Follow Your Money
Who gets it, Who spends it, Where does it go?

by Kevin Sylvester and Michael Hlinka
Annick Press, 2013
ISBN 978-1-55451-480-9 (sc)
$14.95, 60 pp, colour illustrations, index, ages 9 – 12
annickpress.com


This book seeks to impart the essentials of financial literacy to students in grades 4 to 7. The publication is timely, since provincial education authorities across the country are actively pushing for the topic to be formally taught in both elementary and high school settings. A 2011 study of 3,000 school leavers by the B.C. Securities Commission warned that nearly 40% of high school grads had no concept of what they earned or spent in a month and 13% had recently lent out their pin number. Follow Your Money should assist middle school teachers in their attempts to remediate those worrying results. Sylvester and Hlinka, who are well known to regular CBC Radio listeners, have created a captivating series of chapters detailing why pizzas, mp3 players, cell phones and laptops normally cost what they do. The book also explains what a mortgage is and how credit card companies can still make money even if everyone pays their debts on time. All of this is accompanied by full-colour cartoon illustrations, and there is a two-page section at the end devoted to related government and NGO websites, as well as links to popular culture (is Woody from Toy Story 2 more valuable as a collectible or a beloved keepsake?)
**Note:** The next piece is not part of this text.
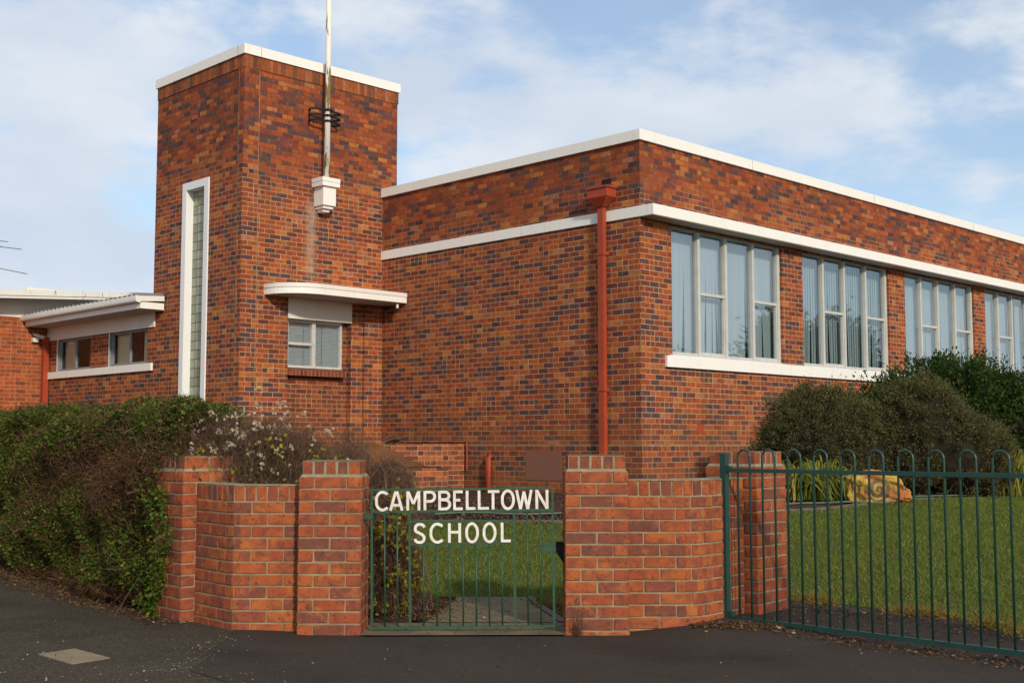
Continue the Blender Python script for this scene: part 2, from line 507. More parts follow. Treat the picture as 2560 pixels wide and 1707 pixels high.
def glass_mat(name, refl, tint):
    s = NT(name)
    tr = s.n('ShaderNodeBsdfTransparent')
    tr.inputs[0].default_value = (*tint, 1)
    gl = s.n('ShaderNodeBsdfGlossy')
    gl.inputs['Roughness'].default_value = .02
    gl.inputs['Color'].default_value = (.86, .93, .98, 1)
    ob = s.n('ShaderNodeTexCoord').outputs['Object']
    bp = s.n('ShaderNodeBump')
    bp.inputs['Strength'].default_value = .05
    bp.inputs['Distance'].default_value = .02
    s.l(s.noise(ob, 1.3, 2), bp.inputs['Height'])
    s.l(bp.outputs[0], gl.inputs['Normal'])
    lw = s.n('ShaderNodeLayerWeight')
    lw.inputs['Blend'].default_value = .25
    f = s.math('ADD', s.math('MULTIPLY', lw.outputs['Fresnel'], .6), refl, None, True)
    mx = s.n('ShaderNodeMixShader')
    s.l(f, mx.inputs[0])
    s.l(tr.outputs[0], mx.inputs[1])
    s.l(gl.outputs[0], mx.inputs[2])
    s.l(mx.outputs[0], s.out.inputs['Surface'])
    return s.m


M['glass'] = glass_mat('window_glass', .26, (.90, .93, .92))
M['glass_dark'] = glass_mat('dim_glass', .05, (.80, .83, .82))


def blind_mat():
    s = NT('blind_fabric')
    g = s.n('ShaderNodeNewGeometry')
    c = s.ramp(g.outputs['Random Per Island'], [(0, (.34, .42, .455)), (1, (.39, .47, .505))])
    s.set(c, .85, .15)
    return s.m


M['blind'] = blind_mat()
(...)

Classroom Connections: Young people will certainly relate to many of these examples (one chapter deals with game console and online gaming costs). But a few sharp-eyed youngsters may question why sneakers that cost $10 to manufacture abroad, are sold to a retailer for three times that price here, then finally sold to a customer for more than six times the original amount. Hlinka and Sylvester never explain at all why a shoe store would require such incredible mark ups and only argue the overseas manufacturers want to ensure their “factory is as safe and modern as possible.” Clearly, Follow Your Money might also be used by teachers interested in engaging students in social justice discussions.

Review by George Sheppard.


This review is from Canadian Teacher Magazine’s Nov/Dec 2013 issue.